● TASK DIRECTIONS: Repeat the material exactly, every line of it.

● STORED DATA:
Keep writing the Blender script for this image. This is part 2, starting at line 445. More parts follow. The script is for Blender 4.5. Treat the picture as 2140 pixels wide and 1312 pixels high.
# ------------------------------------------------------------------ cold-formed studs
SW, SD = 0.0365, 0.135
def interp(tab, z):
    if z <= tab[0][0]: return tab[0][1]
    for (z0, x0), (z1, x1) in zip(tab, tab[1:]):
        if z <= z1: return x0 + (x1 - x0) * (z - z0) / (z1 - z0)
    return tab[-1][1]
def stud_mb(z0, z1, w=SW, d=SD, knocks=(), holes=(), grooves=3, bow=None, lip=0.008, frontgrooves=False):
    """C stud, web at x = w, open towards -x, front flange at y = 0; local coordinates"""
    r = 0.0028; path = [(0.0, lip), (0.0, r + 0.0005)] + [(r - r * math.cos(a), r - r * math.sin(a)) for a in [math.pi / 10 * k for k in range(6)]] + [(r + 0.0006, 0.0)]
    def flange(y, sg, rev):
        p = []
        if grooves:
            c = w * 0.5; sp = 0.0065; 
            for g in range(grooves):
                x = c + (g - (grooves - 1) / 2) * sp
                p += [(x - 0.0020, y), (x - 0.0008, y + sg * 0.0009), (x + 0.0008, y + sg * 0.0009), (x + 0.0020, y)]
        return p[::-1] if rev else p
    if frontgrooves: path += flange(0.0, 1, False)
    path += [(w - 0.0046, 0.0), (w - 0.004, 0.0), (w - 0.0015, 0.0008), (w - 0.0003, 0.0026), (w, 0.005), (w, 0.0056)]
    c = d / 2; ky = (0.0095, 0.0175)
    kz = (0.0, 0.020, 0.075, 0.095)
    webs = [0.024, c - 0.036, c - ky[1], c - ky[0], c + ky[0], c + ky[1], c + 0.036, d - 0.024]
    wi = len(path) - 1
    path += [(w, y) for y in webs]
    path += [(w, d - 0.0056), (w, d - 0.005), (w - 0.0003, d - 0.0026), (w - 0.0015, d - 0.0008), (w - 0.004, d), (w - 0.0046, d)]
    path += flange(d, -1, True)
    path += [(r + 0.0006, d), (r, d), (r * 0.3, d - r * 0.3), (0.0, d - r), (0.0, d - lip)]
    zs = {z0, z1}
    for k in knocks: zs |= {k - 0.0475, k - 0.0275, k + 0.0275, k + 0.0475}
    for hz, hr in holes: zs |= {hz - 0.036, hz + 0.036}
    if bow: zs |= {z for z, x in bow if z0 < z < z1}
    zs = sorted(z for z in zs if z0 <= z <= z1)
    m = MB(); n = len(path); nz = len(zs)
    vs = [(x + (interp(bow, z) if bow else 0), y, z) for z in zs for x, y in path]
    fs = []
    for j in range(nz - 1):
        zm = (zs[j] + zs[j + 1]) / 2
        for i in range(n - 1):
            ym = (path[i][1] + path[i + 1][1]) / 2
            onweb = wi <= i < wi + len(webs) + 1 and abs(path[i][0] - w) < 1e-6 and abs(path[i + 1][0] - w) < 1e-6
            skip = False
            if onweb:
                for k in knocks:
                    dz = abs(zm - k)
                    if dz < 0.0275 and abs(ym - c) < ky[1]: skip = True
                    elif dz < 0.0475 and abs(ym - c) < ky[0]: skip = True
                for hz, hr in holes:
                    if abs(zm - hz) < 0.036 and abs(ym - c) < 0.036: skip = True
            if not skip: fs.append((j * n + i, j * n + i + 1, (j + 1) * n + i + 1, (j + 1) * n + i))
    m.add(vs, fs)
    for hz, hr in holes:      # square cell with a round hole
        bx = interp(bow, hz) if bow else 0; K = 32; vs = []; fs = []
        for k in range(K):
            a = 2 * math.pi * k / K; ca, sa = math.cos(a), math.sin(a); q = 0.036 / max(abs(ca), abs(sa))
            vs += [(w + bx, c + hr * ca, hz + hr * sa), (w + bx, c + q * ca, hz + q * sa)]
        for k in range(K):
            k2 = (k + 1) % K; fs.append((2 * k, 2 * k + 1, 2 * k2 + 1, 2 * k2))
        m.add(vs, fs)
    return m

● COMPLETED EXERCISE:
Keep writing the Blender script for this image. This is part 2, starting at line 445. More parts follow. The script is for Blender 4.5. Treat the picture as 2140 pixels wide and 1312 pixels high.
# ------------------------------------------------------------------ cold-formed studs
SW, SD = 0.0365, 0.135
def interp(tab, z):
    if z <= tab[0][0]: return tab[0][1]
    for (z0, x0), (z1, x1) in zip(tab, tab[1:]):
        if z <= z1: return x0 + (x1 - x0) * (z - z0) / (z1 - z0)
    return tab[-1][1]
def stud_mb(z0, z1, w=SW, d=SD, knocks=(), holes=(), grooves=3, bow=None, lip=0.008, frontgrooves=False):
    """C stud, web at x = w, open towards -x, front flange at y = 0; local coordinates"""
    r = 0.0028; path = [(0.0, lip), (0.0, r + 0.0005)] + [(r - r * math.cos(a), r - r * math.sin(a)) for a in [math.pi / 10 * k for k in range(6)]] + [(r + 0.0006, 0.0)]
    def flange(y, sg, rev):
        p = []
        if grooves:
            c = w * 0.5; sp = 0.0065; 
            for g in range(grooves):
                x = c + (g - (grooves - 1) / 2) * sp
                p += [(x - 0.0020, y), (x - 0.0008, y + sg * 0.0009), (x + 0.0008, y + sg * 0.0009), (x + 0.0020, y)]
        return p[::-1] if rev else p
    if frontgrooves: path += flange(0.0, 1, False)
    path += [(w - 0.0046, 0.0), (w - 0.004, 0.0), (w - 0.0015, 0.0008), (w - 0.0003, 0.0026), (w, 0.005), (w, 0.0056)]
    c = d / 2; ky = (0.0095, 0.0175)
    kz = (0.0, 0.020, 0.075, 0.095)
    webs = [0.024, c - 0.036, c - ky[1], c - ky[0], c + ky[0], c + ky[1], c + 0.036, d - 0.024]
    wi = len(path) - 1
    path += [(w, y) for y in webs]
    path += [(w, d - 0.0056), (w, d - 0.005), (w - 0.0003, d - 0.0026), (w - 0.0015, d - 0.0008), (w - 0.004, d), (w - 0.0046, d)]
    path += flange(d, -1, True)
    path += [(r + 0.0006, d), (r, d), (r * 0.3, d - r * 0.3), (0.0, d - r), (0.0, d - lip)]
    zs = {z0, z1}
    for k in knocks: zs |= {k - 0.0475, k - 0.0275, k + 0.0275, k + 0.0475}
    for hz, hr in holes: zs |= {hz - 0.036, hz + 0.036}
    if bow: zs |= {z for z, x in bow if z0 < z < z1}
    zs = sorted(z for z in zs if z0 <= z <= z1)
    m = MB(); n = len(path); nz = len(zs)
    vs = [(x + (interp(bow, z) if bow else 0), y, z) for z in zs for x, y in path]
    fs = []
    for j in range(nz - 1):
        zm = (zs[j] + zs[j + 1]) / 2
        for i in range(n - 1):
            ym = (path[i][1] + path[i + 1][1]) / 2
            onweb = wi <= i < wi + len(webs) + 1 and abs(path[i][0] - w) < 1e-6 and abs(path[i + 1][0] - w) < 1e-6
            skip = False
            if onweb:
                for k in knocks:
                    dz = abs(zm - k)
                    if dz < 0.0275 and abs(ym - c) < ky[1]: skip = True
                    elif dz < 0.0475 and abs(ym - c) < ky[0]: skip = True
                for hz, hr in holes:
                    if abs(zm - hz) < 0.036 and abs(ym - c) < 0.036: skip = True
            if not skip: fs.append((j * n + i, j * n + i + 1, (j + 1) * n + i + 1, (j + 1) * n + i))
    m.add(vs, fs)
    for hz, hr in holes:      # square cell with a round hole
        bx = interp(bow, hz) if bow else 0; K = 32; vs = []; fs = []
        for k in range(K):
            a = 2 * math.pi * k / K; ca, sa = math.cos(a), math.sin(a); q = 0.036 / max(abs(ca), abs(sa))
            vs += [(w + bx, c + hr * ca, hz + hr * sa), (w + bx, c + q * ca, hz + q * sa)]
        for k in range(K):
            k2 = (k + 1) % K; fs.append((2 * k, 2 * k + 1, 2 * k2 + 1, 2 * k2))
        m.add(vs, fs)
    return m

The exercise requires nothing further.